Ways to satisfy floor envy and help others, too

Allegra Bennett
I was walking up the street one fine day when a snippet of someone else’s conversation got picked up in a wind draft and blew past my ear. “What a woman needs … ” the wind said.

I spent the next eight blocks entertaining myself filling in the blank. I had a million fillers but with my need to move a big piece of furniture from one end of my apartment to the other dominating my mind, my favorite turned out to be “What a woman needs is to know she can move a big piece of furniture all by herself if she has wood floors.”

Wood floors rock. They are a girl’s best friend. They are especially noteworthy if you are one of the 51 percent of women in the United States who, according to 2005 statistics from the Census Bureau, are living single.

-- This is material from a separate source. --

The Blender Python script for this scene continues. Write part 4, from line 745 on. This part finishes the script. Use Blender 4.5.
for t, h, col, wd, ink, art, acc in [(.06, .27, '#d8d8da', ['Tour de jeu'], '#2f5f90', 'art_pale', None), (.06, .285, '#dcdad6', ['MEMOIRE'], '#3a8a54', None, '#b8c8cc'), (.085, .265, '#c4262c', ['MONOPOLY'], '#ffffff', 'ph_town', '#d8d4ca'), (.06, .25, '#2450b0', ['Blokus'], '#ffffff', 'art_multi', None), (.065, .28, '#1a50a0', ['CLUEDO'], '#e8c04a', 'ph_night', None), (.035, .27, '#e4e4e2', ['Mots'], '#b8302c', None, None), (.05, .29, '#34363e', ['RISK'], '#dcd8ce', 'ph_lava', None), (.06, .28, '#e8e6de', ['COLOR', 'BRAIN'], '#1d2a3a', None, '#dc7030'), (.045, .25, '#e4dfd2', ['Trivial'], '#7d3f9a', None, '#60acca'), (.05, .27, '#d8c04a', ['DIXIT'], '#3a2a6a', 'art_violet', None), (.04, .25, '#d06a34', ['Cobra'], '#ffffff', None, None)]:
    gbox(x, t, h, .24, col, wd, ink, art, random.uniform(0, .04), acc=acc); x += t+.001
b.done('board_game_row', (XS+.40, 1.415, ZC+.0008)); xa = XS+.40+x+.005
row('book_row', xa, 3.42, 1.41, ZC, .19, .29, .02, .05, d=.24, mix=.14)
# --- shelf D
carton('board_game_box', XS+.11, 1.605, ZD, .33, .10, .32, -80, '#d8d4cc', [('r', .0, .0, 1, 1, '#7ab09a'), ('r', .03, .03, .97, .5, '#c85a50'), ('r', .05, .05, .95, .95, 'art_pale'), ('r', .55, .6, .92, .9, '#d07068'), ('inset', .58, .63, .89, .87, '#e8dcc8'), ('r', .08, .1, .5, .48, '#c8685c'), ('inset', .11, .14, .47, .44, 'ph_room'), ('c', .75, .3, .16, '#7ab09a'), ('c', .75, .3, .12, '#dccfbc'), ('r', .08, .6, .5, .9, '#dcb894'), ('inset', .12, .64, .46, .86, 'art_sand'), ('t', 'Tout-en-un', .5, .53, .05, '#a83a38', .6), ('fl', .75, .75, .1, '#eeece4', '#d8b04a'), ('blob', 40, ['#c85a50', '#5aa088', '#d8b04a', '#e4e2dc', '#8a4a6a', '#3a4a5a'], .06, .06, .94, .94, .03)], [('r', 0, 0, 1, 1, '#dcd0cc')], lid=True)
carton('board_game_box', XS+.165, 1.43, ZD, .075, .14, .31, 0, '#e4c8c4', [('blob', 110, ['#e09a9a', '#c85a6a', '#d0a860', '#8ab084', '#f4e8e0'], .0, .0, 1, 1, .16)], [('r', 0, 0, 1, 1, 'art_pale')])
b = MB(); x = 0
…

With wood floors, you can just slide that hulk of an entertainment center anywhere you want it to go. With flat-screen televisions getting hung up on walls and over fireplaces, designers have just gone ahead and dismissed entertainment centers and armoires as passe, leaving many of us in a design dilemma about our so-called outdated stuff.

But being the independent sort that I am, I decided I’m going to do my part for the environment and instead of buying new stuff, hold onto my double-decker rosewood entertainment center and give it an entirely fresh look simply by moving it into a different scene at the other end of the room.

If I had wall-to-wall carpet, I couldn’t even have this thought freely. But my wood floors have freed my mind to design with abandon by moving my entertainment center about. All I need do is empty it, get big pieces of felt under each end to protect the floor and start slowly shoving, and inch by inch, it will be where I want it to be.

There are all sorts of ways we women — and you guys too — can help ourselves in a single situation. Sliders are another cool help-yourself product. I believe they were actually designed with women in mind. They come in different sizes and shapes to go under chair legs as well as awkward, bulky furniture, making it easy to move single-handedly.

Now, if my story has given you floor envy and you’d like to remove that old wall-to-wall carpet and replace with girl-friendly wood, here are some things to think about:

First, determine where you are going to put the carpet, how are you going to dispose of it. Talk among manufacturers about carpet recycling started to come about in the late 1990s when it was discovered that about 1.8 billion tons of carpet ends up in landfills. But it didn’t get very far, apparently. While the carpet supposedly has a seven-to-10-year life in our homes, its estimated life in a landfill is 20,000 years.

One idea for unwanted carpet in great condition is to see if an organization that does home remodeling for low-income families accepts such donations. Also, used carpet may be welcomed at shelters. Check the business directory to see if there is a carpet recovery, recycling and reuse program in your area. Also, check with your local government’s waste disposal program.

On the Web there is Carpet America Recovery Effort (CARE) at, which has a map with locations in the country where some carpet recovery may be practiced.

However, if you decide to dispose of it, you will have to remove it yourself. Remove as much furniture as possible out of the room. Wear heavy gloves. Start at the wall and pull the carpet up from the tack strip.

If donating for reuse, roll it up as you pull it free and tie with cord. If it’s destined for a recycling program or the landfill, use a box cutter and cut the loosened carpet into manageable sizes and stack them. Then, think about life with the ease of wood.